With that in mind, I reviewed the last 25 years of Marquette athletics and created an admittedly arbitrary scoring system to tally up traditional markers of success. Here’s how it works:

BIG EAST regular season title: 2 points
BIG EAST tournament title: 2 points

NCAA tournament appearance: 1 point
Each NCAA tournament win: 2 points

It’s hopelessly simplistic and doesn’t account for pretty much every confounding variable ­ — disparities in conference, changes in NCAA tournament structure, new sports being established, etc. This is not scientific in any sense of the word. Instead, it’s a system designed to give a rough estimate about which years were the most relevant, which will allow us to take a closer look at those years.

Now that we got the disclaimer out of the way, here’s a chart of how many imaginary points got assigned to each year:

 

There are a few observations to be made before we get deeper into the chart. First of all, it’s pretty clear that the graduating class of 2014 got to experience the best all-around four-year run in the history of Marquette athletics. Secondly, I found in the process of research that the only Marquette team besides men’s basketball to ever make it to the second weekend of an NCAA tournament is women’s soccer. They did it twice: in 2010 and 2012. Finally, 2004-‘05 was the only year in the last 25 where no Marquette team won a BIG EAST title of any kind or made the NCAA tournament.

Anyways, this year tied 2011-‘12 for the second-highest point total. Only 2012-‘13 had more (22). Both of those years featured relatively high levels of NCAA tournament success, which accounted for a lot of their points. Men’s basketball was at the end of an eight-year NCAA tournament streak where they made the Sweet 16 in 11-‘12 and the Elite Eight the year after that. Women’s soccer notched their own trip to the Sweet 16 in 2012. Volleyball won a tourney game in both of those years, while men’s soccer won its lone NCAA tournament fixture in this time period in 2012.

This year didn’t have that tournament success, as all five spectator sports to make their NCAA tournaments lost in the first round. Conference titles filled in the gaps, as no other year featured a greater percentage of Marquette teams winning either a regular season title or their sport’s conference championship event.

Now we come back to the subjectivity of trying to measure success. 2016-‘17 didn’t have the most points on an arbitrary scale or a lot of postseason moments to talk about, but it is nonetheless distinctive.

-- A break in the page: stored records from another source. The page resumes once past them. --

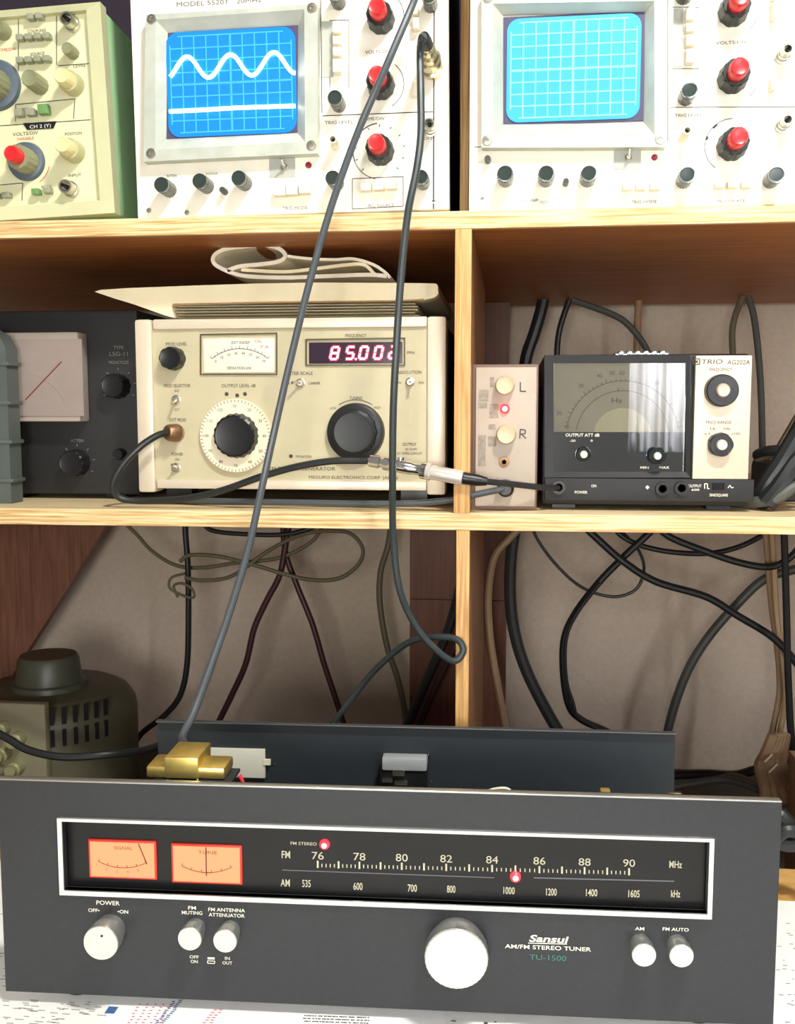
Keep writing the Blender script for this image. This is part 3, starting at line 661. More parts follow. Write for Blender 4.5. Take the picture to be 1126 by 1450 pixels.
K.knob(168, 547, 17, .016, black, fl=12); K.knob(110, 655, 18, .016, black, fl=12); K.knob(172, 643, 8, .01, black, fl=0)
t = MB()
for a in (('TYPE', 168, 492, 4.5, 14), ('LSG-11', 168, 501, 5.5, 26), ('MEGACYCLES', 168, 513, 4, 28), ('ATTEN', 109, 624, 4, 18)): K.text(t, *a)
for (cx, cy, r_) in ((168, 547, 22), (110, 655, 22)):
    x, z = K.P(cx, cy); kk = K.S(cx, cy)
    for i in range(7): an = R(210-40*i); t.line(x+r_*kk*math.cos(an), z+r_*kk*math.sin(an), x+(r_+3)*kk*math.cos(an), z+(r_+3)*kk*math.sin(an), .0007, -.0003)
K.build(t, 'faded_lettering', mat('faded white ink', (130, 128, 122), .7))
# grey case cut by left edge
o_ = at(4, 714, .872); r0 = thing('instrument_case', 'grey ribbed case at the left end of the middle shelf before the clear meter', 'case', (o_.x, o_.y, zM1+.0003))
xe = at(12, 600, .872).x-o_.x; zt = at(10, 462, .872).z-zM1; gm = mat('sea grey plastic', (84, 92, 86), .5, noise=.05)
MB().prism([(xe-.12, 0), (xe, 0), (xe, zt*.88), (xe-.006, zt*.95), (xe-.02, zt), (xe-.12, zt)], 0, .022).build('shell', gm, r0)
for i in range(4): MB().box(xe-.118, xe+.003, -.0015, .023, zt*(.12+.22*i), zt*(.13+.22*i)+.002, .0008).build('rib', gm, r0)

# ------------------------------------------------------------------ tuner
T = Dev('stereo_tuner', 'open black stereo tuner with lit dial and silver knobs standing on the newspapers', 'radio tuner', 554, 1115, .562, 2.15, None)
zdesk_l = T.P(554, 1431)[1]
ZD = T.loc.z + zdesk_l - .006
T.root.location.z = ZD; T.loc.z = ZD
T.M = Matrix.Translation(T.loc) @ T.root.rotation_euler.to_matrix().to_4x4(); T.I = T.M.inverted()
face = mat('charcoal brushed faceplate', (54, 56, 58), .4, .3, noise=.06, nscale=220)
chas = mat('dark chassis paint', (44, 50, 54), .5, noise=.06)
xl = (T.P(2, 1250)[0]); xr = T.P(1101, 1300)[0]; zb = T.P(554, 1428)[1]; zt = T.P(554, 1120)[1]
mb = MB()
# faceplate as four strips around the dial window
wq = T.rect(92, 1170, 1003, 1290)
wx0, _ = T.P(90, 1215); wx1, _ = T.P(1003, 1240); wz1 = T.P(550, 1177)[1]; wz0 = T.P(550, 1277)[1]
mb.box(xl, xr, 0, .005, zb, wz0); mb.box(xl, xr, 0, .005, wz1, zt); mb.box(xl, wx0, 0, .005, wz0, wz1); mb.box(wx1, xr, 0, .005, wz0, wz1)
fp = T.build(mb, 'faceplate', face)
MB().box(xl, xr, -.0002, .0052, zt-.0002, zt+.0008, .0003).build('top_edge', mat('bare aluminium edge', (206, 208, 205), .3, .9), fp, 'bare metal edge')
fw = .0024
T.build(MB().frame([(wx0-fw, wz1+fw), (wx1+fw, wz1+fw), (wx1+fw, wz0-fw), (wx0-fw, wz0-fw)], [(wx0, wz1), (wx1, wz1), (wx1, wz0), (wx0, wz0)], -.0022, -.0012, .004), 'dial_frame', mat('silver dial trim', (235, 235, 230), .22, .8))
dd = .007
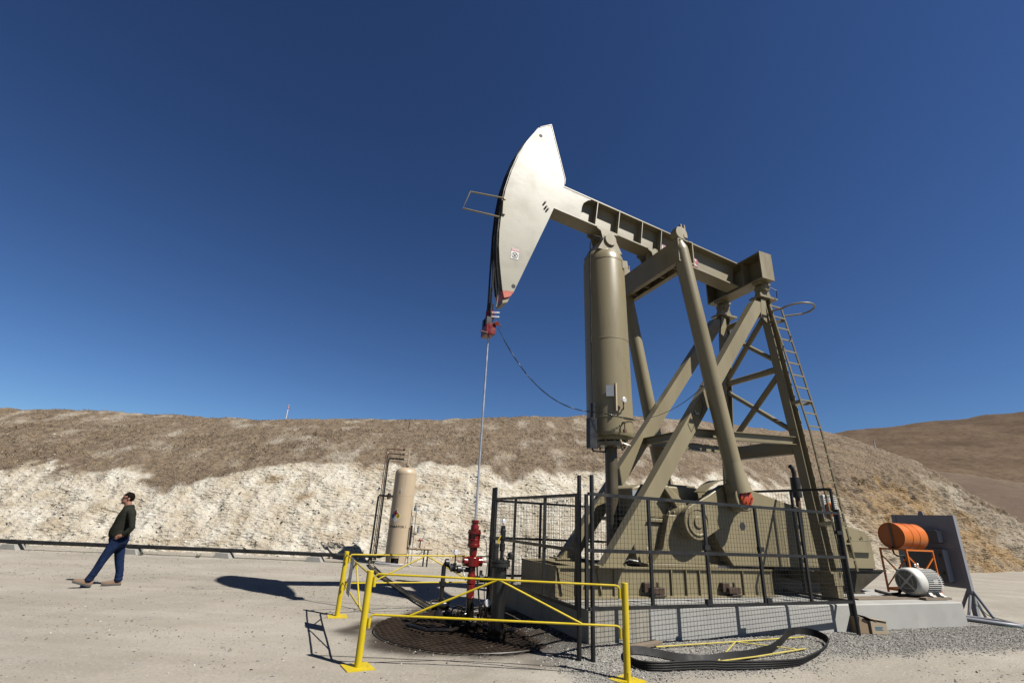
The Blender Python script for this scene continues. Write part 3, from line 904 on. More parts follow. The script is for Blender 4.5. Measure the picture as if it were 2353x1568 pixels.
# --- walking beam with stiffeners, saddle beam at its rear end
BS = -0.127
bd = unit((1, 0, BS))
bu = np.array([-bd[2], 0, bd[0]])
def onbeam(s, h=0.0, y=0.0):           # h above the beam's centre line
    return V3((s, y, 8.775 - 0.352 + BS * s)) + bu * h
beam = P('walking_beam', MB().ibeam(onbeam(-0.42), onbeam(5.06), 0.70, 0.386, 0.030, 0.022, bu), M['beam'])
for s in (0.86, 1.455, 2.10, 2.655):
    for sg in (-1, 1):
        P('stiffener', MB().box(onbeam(s, 0, sg * 0.101), (0.018, 0.176, 0.636), bd, (0, 1, 0), bu), parent=beam, mat=M['beam'])
for sg in (-1, 1):
    dp = [(-0.4, 0.315), (0.70, 0.315), (0.60, 0.25), (0.50, 0.13), (0.47, 0.0), (0.47, -0.315), (-0.4, -0.315)]
    P('doubler_plate', MB().prism(dp, -0.185 * sg, -0.17 * sg, lambda a_, y_, h_: tuple(onbeam(a_, h_, y_))), M['head'], beam)
# name plate riveted to the web
np_ = P('name_plate', MB().box(onbeam(3.345, -0.02, -0.020), (1.14, 0.012, 0.29), bd, (0, 1, 0), bu), M['signred'], beam)
P('plate_face', MB().box(onbeam(3.345, -0.02, -0.030), (1.09, 0.008, 0.235), bd, (0, 1, 0), bu), M['signwhite'], np_)
tm = Matrix(((bd[0], bu[0], 0, 0), (0, 0, -1, 0), (bd[2], bu[2], 0, 0), (0, 0, 0, 1)))
for i, ch in enumerate('LUFKIN'):
    c_ = onbeam(2.885 + 0.184 * i, -0.02, -0.0355)
    lettering('letter', ch, 0.235, M['signred'], np_, Matrix.Translation(Vector(c_)) @ tm, 0.001)
b = MB()
b.bx(5.04, 5.42, -0.86, 0.86, 8.075, 8.105).bx(5.04, 5.42, -0.86, 0.86, 7.386, 7.416).bx(5.36, 5.385, -0.858, 0.858, 7.417, 8.074)
sad = P('saddle_beam', b)
for y in (-0.875, 0.875):
    P('end_plate', MB().bx(5.03, 5.43, y - 0.0145, y + 0.0145, 7.38, 8.112), parent=sad)
for y in (-0.3, 0.3):
    P('stiffener', MB().bx(5.06, 5.358, y - 0.01, y + 0.01, 7.418, 8.073), parent=sad)

# --- horsehead
HH = [(-0.36, 10.382), (-0.647, 10.189), (-0.93, 9.673), (-1.129, 9.218), (-1.282, 8.715), (-1.392, 8.208), (-1.447, 7.701), (-1.47, 7.151), (-1.459, 6.804), (-1.42, 6.438), (-1.377, 6.148), (-1.325, 5.835)]
TIP = [(-1.28, 5.683), (-1.157, 5.743), (-1.092, 5.845)]
BACK = [(-0.357, 7.785), (0.015, 8.818), (0.025, 8.966)]
seam0, seam1 = (-1.325, 5.835), (-1.085, 5.866)
head = P('horsehead', MB().prism(HH + [seam1] + BACK, -0.20, 0.20), M['head'])
P('painted_tip', MB().prism([seam0] + TIP + [seam1], -0.20, 0.20), M['redlead'], head)
rim = MB()
loop = [HH[1], HH[0], BACK[2], BACK[1]]
for sg in (-1, 1):
    for a, c_ in zip(loop[:-1], loop[1:]):
        rim.bar((a[0], sg * 0.196, a[1]), (c_[0], sg * 0.196, c_[1]), 0.016, 0.026, (0, 1, 0))
P('rim', rim, parent=head)
trk_ = MB()
for (a, c_) in zip(HH[1:-1], HH[2:]):
    for y in (-0.155, 0.0, 0.155):
        trk_.bar((a[0] - 0.012, y, a[1]), (c_[0] - 0.012, y, c_[1]), 0.03, 0.03, (0, 1, 0))
P('cable_track', trk_, M['oily'], head)
P('toe_plate', MB().prism([(-1.30, 5.66), (-1.16, 5.72), (-1.20, 5.62), (-1.30, 5.58)], -0.17, 0.17), parent=head)
b = MB()
b.tube([(-1.40, -0.215, 7.95), (-2.16, -0.215, 7.86), (-2.28, -0.215, 7.42), (-1.50, -0.215, 7.46)], 0.018, 6)
P('wire_guard', b, M['oily'] if False else OL, head)
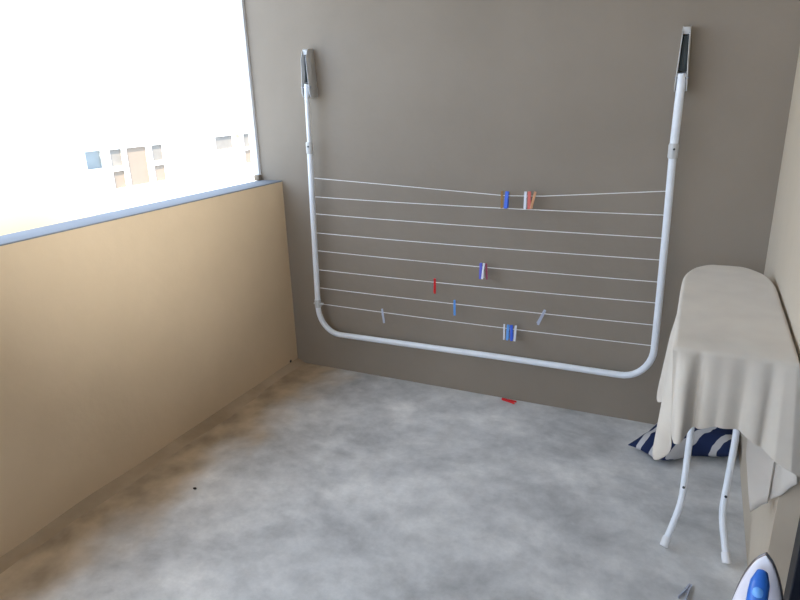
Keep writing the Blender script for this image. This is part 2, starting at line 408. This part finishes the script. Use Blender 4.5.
on_line('peg_violet', 'violet blue peg on the fifth line down, leftmost of its trio', 4, 1.1855, 0, 0, 1.25)
on_line('peg_white', 'whitish peg on the fifth line squeezed between violet blue and maroon pegs', 4, 1.1995, .08, 0)
on_line('peg_maroon', 'maroon peg on the fifth line, rightmost of its trio', 4, 1.213, -.05, .3, .9)
on_line('peg_red', 'lone red peg on the sixth line down', 5, .940, .02, .5, 1.1)
on_line('peg_sky', 'lone light blue peg on the seventh line down', 6, 1.047, 0, .4, 1.1)
on_line('peg_clear', 'frosted peg tilted to the left on the right half of the seventh line', 6, 1.498, .42, .3, 1.2)
on_line('peg_clear', 'frosted peg on the left half of the lowest line', 7, .633, -.1, .5, 1.1)
on_line('peg_white', 'thin white peg leftmost in the cluster of four on the lowest line', 7, 1.309, 0, .2, .8)
on_line('peg_sky', 'light blue peg, second from left in the cluster on the lowest line', 7, 1.329, .03, 0, 1.3)
on_line('peg_blue', 'deep blue peg, third from left in the cluster on the lowest line', 7, 1.3465, -.06, 0, 1.4)
on_line('peg_white', 'white peg rightmost in the cluster of four on the lowest line', 7, 1.3655, .05, .2, 1.1)
peg('peg_red', 'red peg lying on the floor at the foot of the back wall', None, (1.312, -.028, .0055), (0, PI/2, 2.95))
peg('peg_clear', 'frosted peg lying on the floor near the ironing board legs', None, (2.214, -1.065, .0055), (0, PI/2, 1.26))

# little dark crumb on the open floor
bm = bmesh.new(); bmesh.ops.create_icosphere(bm, subdivisions=2, radius=.007)
for v in bm.verts: v.co = Vector((v.co.x*1.3, v.co.y*.8, v.co.z*.5))*(1+.3*noise.noise(v.co*200))
t_ = obj('crumb', bm, simple('dark_grit', (.03, .02, .015), .9)); t_.location = (.339, -1.266, .003); tag(t_, 'tiny dark crumb lying on the bare floor near the parapet', 'debris')

# ------------------------------------------------------------ ironing board
BZ = .865
io = Vector((2.24, -.7, 0))
ib = thing('ironing_board', 'ironing board with bent white tube legs beside the right wall', 'ironing board', io)
def ip(name, bm, mat, parent=ib, smooth=True): return obj(name, loc(bm, io), mat, parent, smooth)
def board_outline(off=0., n=22):
    """right side from the near end to the nose, round the nose, down the left side"""
    xl, xr, yn, yf = 2.092-off, 2.384+off, -1.172-off, -.285+off
    cx = (xl+xr)/2; a = (xr-xl)/2; b = .30
    out = []
    for i in range(n+1):
        t = PI*i/n; e = .80
        out.append((cx+a*math.copysign(abs(math.cos(t))**e, math.cos(t)), yf-b+b*abs(math.sin(t))**e))
    return [(xr, yn)] + out + [(xl, yn)]
def slab(bm, off, z0, z1, bev):
    poly = board_outline(off); vs = [bm.verts.new((x, y, z0)) for x, y in poly]
    f = bm.faces.new(vs); r = bmesh.ops.extrude_face_region(bm, geom=[f])
    for v in [g for g in r['geom'] if isinstance(g, bmesh.types.BMVert)]: v.co.z = z1
    if bev:
        ed = [e for e in bm.edges if len(e.link_faces) == 2 and e.calc_face_angle(0) > .9]
        bmesh.ops.bevel(bm, geom=ed, offset=bev, segments=3, affect='EDGES')
bm = bmesh.new(); slab(bm, -.012, BZ-.03, BZ-.016, 0); ip('board', bm, M['mesh'])
bm = bmesh.new(); slab(bm, -.006, BZ-.016, BZ-.001, .005); ip('padded_cover', bm, M['boardcloth'])
LR = .0112
def leg(pts, name='leg', r=LR):
    # round off the corners of the polyline
    P = [Vector(p) for p in pts]; out = [P[0]]
    for a, b, c in zip(P, P[1:], P[2:]):
        d = min(.05, (b-a).length*.4, (c-b).length*.4); p0 = b+(a-b).normalized()*d; p1 = b+(c-b).normalized()*d
        for k in range(7):
            t = k/6; out.append(p0*(1-t)**2 + b*2*t*(1-t) + p1*t*t)
    out.append(P[-1])
    bm = bmesh.new(); tube(bm, out, r, 14); return ip(name, bm, M['enamel'])
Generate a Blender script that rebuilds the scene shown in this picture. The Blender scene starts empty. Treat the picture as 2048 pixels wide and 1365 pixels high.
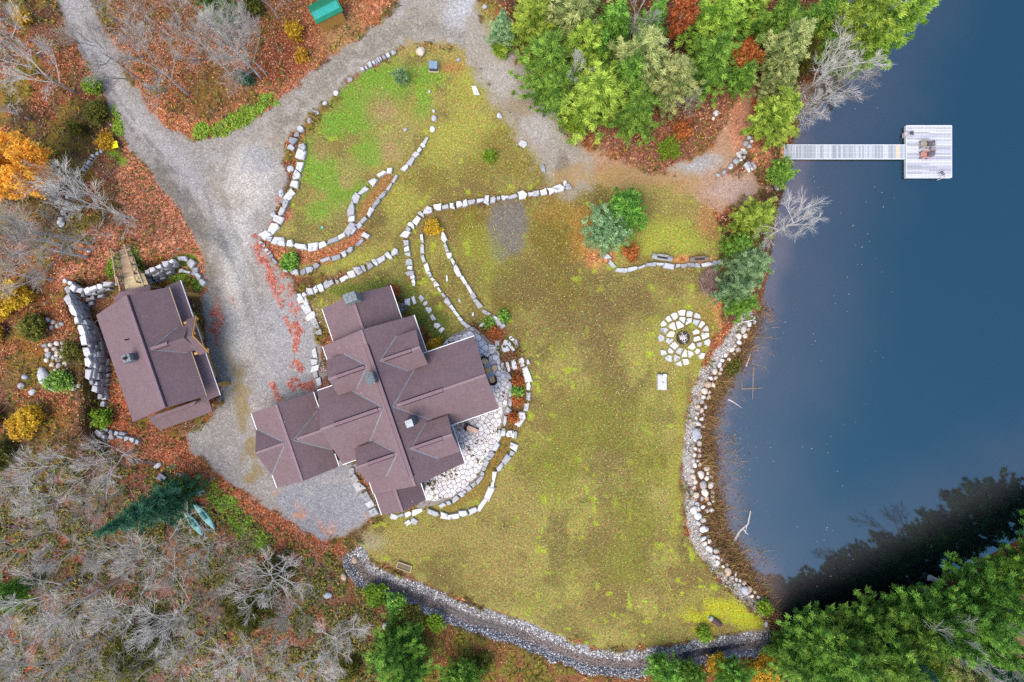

At no point in Marquette history have so many previously overshadowed sports broken on to the scene all at once.

The rise of men’s lacrosse is well documented, but people may not know that women’s outdoor track just won back-to-back BIG EAST championship meets even though they’re only four years removed from finishing 13th at that same event. Men’s golf captured the BIG EAST title for the second time in three years partly due to Matthew Bachmann, the conference’s freshman of the year. Volleyball is in a historic upswing; the Golden Eagles made the last six NCAA tournaments after missing out for the first 25 years of the program’s existence in Division I.

All of this is to say that for the first time in program history, the teams you haven’t seen much of before are positioned to succeed just as much in the long term as the teams that get national acclaim. Of course, the spectator sports are more than holding their own and many of them are equipped for the future too. (Women’s basketball comes to mind in particular.) There’s just an across-the-board competitiveness now that didn’t exist even 10 years ago. The days of 2002-’03, when men’s basketball accounted for Marquette’s only conference title and five of six NCAA tournament games, are gone. Next time men’s basketball makes a deep tournament run, they’re probably not going to be the only ones.

As the calendar turns to the 2017-’18 season, you may want to take a look at some of the less heralded Marquette sports. Although they don’t match men’s basketball in eyeballs drawn or tickets sold, they may end up matching or even exceeding men’s basketball in titles won. It’s hard to say whether this was the most successful season in Marquette history, but it’s almost certainly the one with the greatest diversity of success.